Heavy Blanket is J’s latest effort, and it’s rather resistant to broad description and analysis. The self-titled LP finds Mascis shredding in the studio across six instrumental tracks, all of them basically templates for extended soloing. The press bio concocts an entertaining if obviously bogue story about J stumbling upon some high school band mates and, based upon an old demo tape they made, rerecording those tunes to unexpectedly high quality results. Um, yeah. In reality, the music is likely to be all Mascis via overdubbing; he was the drummer in Deep Wound, as well as Gobblehoof and Upsidedown Cross.
The fun fictiveness is understandable. A bio that stuck to the bare facts would be a short, uninspiring read. But interestingly, the creative untruths connect the music on Heavy Blanket, a sound that many would consider antithetical to the oft rudimentary nature of punk, to 1984, a point when Mascis’ was still running roughshod over the Massachusetts’ HC circuit in Deep Wound. Indeed, the bio directly references that band.
These fabrications unknowingly reinforce what becomes clear after time spent with Heavy Blanket, namely that if on the surface indulgent of Mascis’ boldest desires of heaviosity circa the early ‘70s, it is also indicative of the guy’s continued relevance as an exponent of contemporarily substantive din. And the whole racket may not be overtly punk in form, but it holds an abundance of what some describe as “punk in spirit”.

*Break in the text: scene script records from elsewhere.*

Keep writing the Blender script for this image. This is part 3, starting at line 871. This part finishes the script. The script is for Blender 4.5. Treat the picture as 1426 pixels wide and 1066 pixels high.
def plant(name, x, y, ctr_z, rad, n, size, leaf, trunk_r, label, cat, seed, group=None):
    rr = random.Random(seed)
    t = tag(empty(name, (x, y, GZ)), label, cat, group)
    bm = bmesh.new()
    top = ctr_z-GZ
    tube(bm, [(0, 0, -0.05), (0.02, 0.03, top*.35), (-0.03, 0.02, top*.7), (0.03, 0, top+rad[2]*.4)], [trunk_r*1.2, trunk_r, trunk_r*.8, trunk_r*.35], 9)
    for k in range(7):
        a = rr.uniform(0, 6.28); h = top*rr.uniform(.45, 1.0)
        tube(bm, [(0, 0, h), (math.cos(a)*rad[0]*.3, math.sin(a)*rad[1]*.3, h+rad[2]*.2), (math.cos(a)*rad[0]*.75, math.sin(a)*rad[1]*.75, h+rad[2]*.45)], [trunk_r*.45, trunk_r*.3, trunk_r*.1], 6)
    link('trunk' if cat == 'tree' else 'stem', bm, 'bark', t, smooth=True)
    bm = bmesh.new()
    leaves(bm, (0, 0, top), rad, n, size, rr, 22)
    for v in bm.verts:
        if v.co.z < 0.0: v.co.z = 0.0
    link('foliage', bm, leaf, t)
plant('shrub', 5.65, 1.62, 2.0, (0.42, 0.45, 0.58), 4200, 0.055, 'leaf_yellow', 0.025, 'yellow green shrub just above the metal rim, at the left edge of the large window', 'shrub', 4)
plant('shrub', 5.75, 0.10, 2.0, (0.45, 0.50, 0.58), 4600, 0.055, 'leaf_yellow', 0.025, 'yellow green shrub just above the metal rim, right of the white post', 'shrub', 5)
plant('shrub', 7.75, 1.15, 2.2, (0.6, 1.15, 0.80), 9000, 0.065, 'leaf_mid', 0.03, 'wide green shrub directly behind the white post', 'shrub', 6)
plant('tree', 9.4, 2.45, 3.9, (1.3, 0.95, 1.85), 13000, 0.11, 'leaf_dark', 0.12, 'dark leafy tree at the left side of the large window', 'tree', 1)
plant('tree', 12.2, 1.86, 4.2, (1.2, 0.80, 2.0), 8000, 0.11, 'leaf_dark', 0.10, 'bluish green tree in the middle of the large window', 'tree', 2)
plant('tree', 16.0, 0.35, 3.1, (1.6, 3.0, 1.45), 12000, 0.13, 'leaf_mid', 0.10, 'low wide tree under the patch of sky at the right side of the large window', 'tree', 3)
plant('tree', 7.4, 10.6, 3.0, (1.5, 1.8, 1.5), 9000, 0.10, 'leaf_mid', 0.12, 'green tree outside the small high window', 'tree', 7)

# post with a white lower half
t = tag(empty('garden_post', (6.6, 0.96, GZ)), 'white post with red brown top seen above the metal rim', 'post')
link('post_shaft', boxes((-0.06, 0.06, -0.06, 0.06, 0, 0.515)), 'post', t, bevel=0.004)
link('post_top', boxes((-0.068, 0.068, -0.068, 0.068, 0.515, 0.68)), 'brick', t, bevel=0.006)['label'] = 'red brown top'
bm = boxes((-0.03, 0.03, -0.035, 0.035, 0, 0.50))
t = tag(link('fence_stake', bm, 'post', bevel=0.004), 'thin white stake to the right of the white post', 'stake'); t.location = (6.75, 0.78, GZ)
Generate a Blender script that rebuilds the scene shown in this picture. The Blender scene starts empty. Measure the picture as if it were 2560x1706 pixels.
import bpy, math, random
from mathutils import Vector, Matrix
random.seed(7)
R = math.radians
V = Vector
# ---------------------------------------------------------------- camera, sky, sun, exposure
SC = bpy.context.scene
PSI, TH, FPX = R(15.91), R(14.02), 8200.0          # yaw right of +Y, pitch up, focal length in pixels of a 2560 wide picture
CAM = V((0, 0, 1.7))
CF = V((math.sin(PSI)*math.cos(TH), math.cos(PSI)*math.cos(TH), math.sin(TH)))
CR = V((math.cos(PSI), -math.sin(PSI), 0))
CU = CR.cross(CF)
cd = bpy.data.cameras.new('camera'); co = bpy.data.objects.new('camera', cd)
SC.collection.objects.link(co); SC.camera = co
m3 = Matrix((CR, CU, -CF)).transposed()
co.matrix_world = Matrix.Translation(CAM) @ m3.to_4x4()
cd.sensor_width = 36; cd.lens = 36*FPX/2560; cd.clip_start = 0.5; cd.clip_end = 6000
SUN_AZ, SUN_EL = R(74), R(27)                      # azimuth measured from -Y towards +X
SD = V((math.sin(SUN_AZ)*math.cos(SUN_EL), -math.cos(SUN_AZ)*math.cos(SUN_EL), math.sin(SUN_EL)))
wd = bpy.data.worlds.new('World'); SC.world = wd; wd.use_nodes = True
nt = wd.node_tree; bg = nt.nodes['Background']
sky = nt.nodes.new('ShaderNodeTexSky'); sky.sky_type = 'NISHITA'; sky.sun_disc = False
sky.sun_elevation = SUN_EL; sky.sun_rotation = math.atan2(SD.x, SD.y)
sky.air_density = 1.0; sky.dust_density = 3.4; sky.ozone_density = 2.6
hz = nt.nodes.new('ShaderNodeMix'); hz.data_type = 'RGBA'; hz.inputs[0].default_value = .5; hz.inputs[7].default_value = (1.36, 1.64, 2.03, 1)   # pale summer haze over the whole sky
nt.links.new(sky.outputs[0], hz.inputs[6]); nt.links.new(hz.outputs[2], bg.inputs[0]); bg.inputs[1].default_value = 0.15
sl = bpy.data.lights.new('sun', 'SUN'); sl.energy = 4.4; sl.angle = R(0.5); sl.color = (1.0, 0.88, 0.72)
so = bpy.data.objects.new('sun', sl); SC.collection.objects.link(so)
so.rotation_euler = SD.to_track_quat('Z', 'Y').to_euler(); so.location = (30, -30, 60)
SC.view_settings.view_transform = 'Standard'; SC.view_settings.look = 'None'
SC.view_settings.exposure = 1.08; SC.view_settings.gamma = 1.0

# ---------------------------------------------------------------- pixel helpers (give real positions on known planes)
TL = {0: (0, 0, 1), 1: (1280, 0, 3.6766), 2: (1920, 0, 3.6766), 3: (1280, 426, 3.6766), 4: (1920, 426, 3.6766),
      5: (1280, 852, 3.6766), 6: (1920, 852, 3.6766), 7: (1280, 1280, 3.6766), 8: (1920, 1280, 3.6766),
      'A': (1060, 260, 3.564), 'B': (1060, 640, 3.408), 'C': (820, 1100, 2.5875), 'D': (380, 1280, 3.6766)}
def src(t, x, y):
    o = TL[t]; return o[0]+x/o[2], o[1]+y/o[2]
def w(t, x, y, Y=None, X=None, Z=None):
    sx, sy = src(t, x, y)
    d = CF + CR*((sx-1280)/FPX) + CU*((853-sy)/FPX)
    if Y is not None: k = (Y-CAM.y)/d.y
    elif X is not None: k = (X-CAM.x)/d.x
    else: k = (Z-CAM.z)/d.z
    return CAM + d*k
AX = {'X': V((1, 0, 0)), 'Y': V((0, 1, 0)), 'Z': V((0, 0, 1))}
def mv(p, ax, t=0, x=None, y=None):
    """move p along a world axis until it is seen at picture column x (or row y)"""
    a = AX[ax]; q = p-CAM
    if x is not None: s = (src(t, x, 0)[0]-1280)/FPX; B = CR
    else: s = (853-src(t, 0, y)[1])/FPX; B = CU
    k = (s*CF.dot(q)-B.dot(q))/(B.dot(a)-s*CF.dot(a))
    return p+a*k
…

This is a cool development. Much as I liked the largely acoustic and tangibly laid-back atmosphere of last year’s Sub Pop outing Several Shades of Why, I also couldn’t help having mixed feelings over my impression that the man was mellowing considerably with age. Heavy Blanket makes clear that he holds no inhibitions about plugging in and throwing down. And as a display of such, it’ll obviously appeal to a fraction of Dinosaur Jr.’s legion of fans, a huge portion of which require the melodiousness that’s become a trademark of said band, not to mention lyrics and the instantly recognizable sound of J’s voice.
But the fraction that will welcome Heavy Blanket’s existence should be blown away but good. Throw in Savage Pencil cover artwork and the whole package feels a little bit like a project issued by the Twisted Village label around ’92 or so. It doesn’t stand as tall as the Fog stuff or the intense beauty of Mascis’ most unheralded work, ‘05’s J Mascis + Friends Sing + Chant for Amma, but it’s not far behind. Long may he wail.